## Set exercise
All of the data should be output character for character, except the pictures.

## Data provided
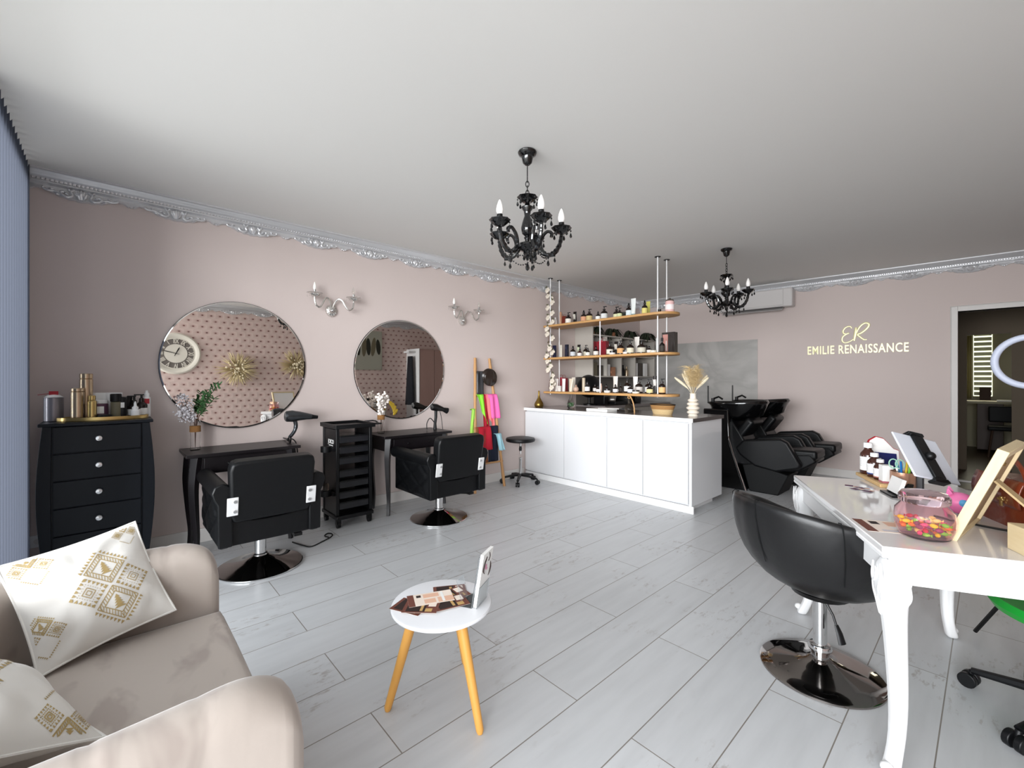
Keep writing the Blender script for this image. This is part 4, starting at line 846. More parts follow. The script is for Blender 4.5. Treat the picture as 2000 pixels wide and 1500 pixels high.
bot = [('tube', 1087, .162, .052, '#e2dcd6', '#e6e0da', 'white tube nearest the blossoms', 0), ('box', 1093, .07, .034, '#e8e4de', '#d0cac2', 'tiny white carton', 0), ('bag', 1099, .215, .12, '#8a1224', '#c04a58', 'crimson gift bag', 1),
 ('tube', 1101, .162, .050, '#e8e4e0', '#dcd6d0', 'white tube in front of the crimson bag', 0), ('tube', 1115, .162, .056, '#d3c5b0', '#d8ccb8', 'beige tube', 0), ('tube', 1120, .178, .05, '#ddd4c4', '#cfc2ae', 'pale beige tube standing behind', 1),
 ('ball', 1125, .085, .066, '#c9aa96', '#b08c76', 'round rose gold bottle', 0), ('cyl', 1140, .172, .038, '#bdae96', '#9c8c72', 'tall champagne can', 0), ('drop', 1147, .142, .060, '#2a2625', '#e9e8e4', 'dropper bottle with bright white label', 0),
 ('drop', 1162, .105, .050, DK, '#dedcd8', 'small dark dropper bottle', 1), ('drop', 1168, .085, .046, DK, '#eceae6', 'smallest dropper bottle', 0), ('vial', 1174, .105, .024, '#d8b7a4', '#e2c8b8', 'thin rose vial', 1),
 ('drop', 1184, .10, .05, DK, '#2b211c', 'plain black dropper bottle', 1), ('jar', 1186, .045, .072, '#191412', '#e8e6e2', 'low round jar', 0), ('tube', 1202, .19, .058, '#ddd6ce', '#8c7a70', 'tall off-white tube', 1),
 ('drop', 1202, .10, .056, DK, '#e6e6ea', 'small dropper bottle in front of the tall tube', 0), ('bottle', 1212, .115, .036, DK, '#4c4440', 'slender dark bottle', 1), ('pump', 1225, .165, .070, DK, '#e2e4e6', 'pump bottle with ice white label', 1),
 ('drop', 1231, .10, .060, DK, '#d9dce2', 'small dropper bottle with pale grey label', 0), ('tube', 1241, .185, .054, '#e2deda', '#cfcac4', 'tall white tube beside the wide pump bottle', 1), ('pump', 1248, .155, .080, '#251c18', '#cfc8c2', 'wide dark pump bottle', 1),
 ('jar', 1242, .036, .074, '#191412', '#efe9d8', 'flat white jar with dark lid', 0), ('pump', 1267, .155, .078, DK, '#d9d7d4', 'dark pump bottle with off-white label', 1), ('drop', 1269, .11, .064, DK, '#e4d49c', 'dropper bottle with pale yellow label', 0),
 ('dtube', 1280, .19, .05, '#16100e', '#d9d4ce', 'black tube with long white label', 1), ('pump', 1293, .16, .066, DK, '#e0b47c', 'pump bottle with apricot label', 0)]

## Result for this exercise
Keep writing the Blender script for this image. This is part 4, starting at line 846. More parts follow. The script is for Blender 4.5. Treat the picture as 2000 pixels wide and 1500 pixels high.
bot = [('tube', 1087, .162, .052, '#e2dcd6', '#e6e0da', 'white tube nearest the blossoms', 0), ('box', 1093, .07, .034, '#e8e4de', '#d0cac2', 'tiny white carton', 0), ('bag', 1099, .215, .12, '#8a1224', '#c04a58', 'crimson gift bag', 1),
 ('tube', 1101, .162, .050, '#e8e4e0', '#dcd6d0', 'white tube in front of the crimson bag', 0), ('tube', 1115, .162, .056, '#d3c5b0', '#d8ccb8', 'beige tube', 0), ('tube', 1120, .178, .05, '#ddd4c4', '#cfc2ae', 'pale beige tube standing behind', 1),
 ('ball', 1125, .085, .066, '#c9aa96', '#b08c76', 'round rose gold bottle', 0), ('cyl', 1140, .172, .038, '#bdae96', '#9c8c72', 'tall champagne can', 0), ('drop', 1147, .142, .060, '#2a2625', '#e9e8e4', 'dropper bottle with bright white label', 0),
 ('drop', 1162, .105, .050, DK, '#dedcd8', 'small dark dropper bottle', 1), ('drop', 1168, .085, .046, DK, '#eceae6', 'smallest dropper bottle', 0), ('vial', 1174, .105, .024, '#d8b7a4', '#e2c8b8', 'thin rose vial', 1),
 ('drop', 1184, .10, .05, DK, '#2b211c', 'plain black dropper bottle', 1), ('jar', 1186, .045, .072, '#191412', '#e8e6e2', 'low round jar', 0), ('tube', 1202, .19, .058, '#ddd6ce', '#8c7a70', 'tall off-white tube', 1),
 ('drop', 1202, .10, .056, DK, '#e6e6ea', 'small dropper bottle in front of the tall tube', 0), ('bottle', 1212, .115, .036, DK, '#4c4440', 'slender dark bottle', 1), ('pump', 1225, .165, .070, DK, '#e2e4e6', 'pump bottle with ice white label', 1),
 ('drop', 1231, .10, .060, DK, '#d9dce2', 'small dropper bottle with pale grey label', 0), ('tube', 1241, .185, .054, '#e2deda', '#cfcac4', 'tall white tube beside the wide pump bottle', 1), ('pump', 1248, .155, .080, '#251c18', '#cfc8c2', 'wide dark pump bottle', 1),
 ('jar', 1242, .036, .074, '#191412', '#efe9d8', 'flat white jar with dark lid', 0), ('pump', 1267, .155, .078, DK, '#d9d7d4', 'dark pump bottle with off-white label', 1), ('drop', 1269, .11, .064, DK, '#e4d49c', 'dropper bottle with pale yellow label', 0),
 ('dtube', 1280, .19, .05, '#16100e', '#d9d4ce', 'black tube with long white label', 1), ('pump', 1293, .16, .066, DK, '#e0b47c', 'pump bottle with apricot label', 0)]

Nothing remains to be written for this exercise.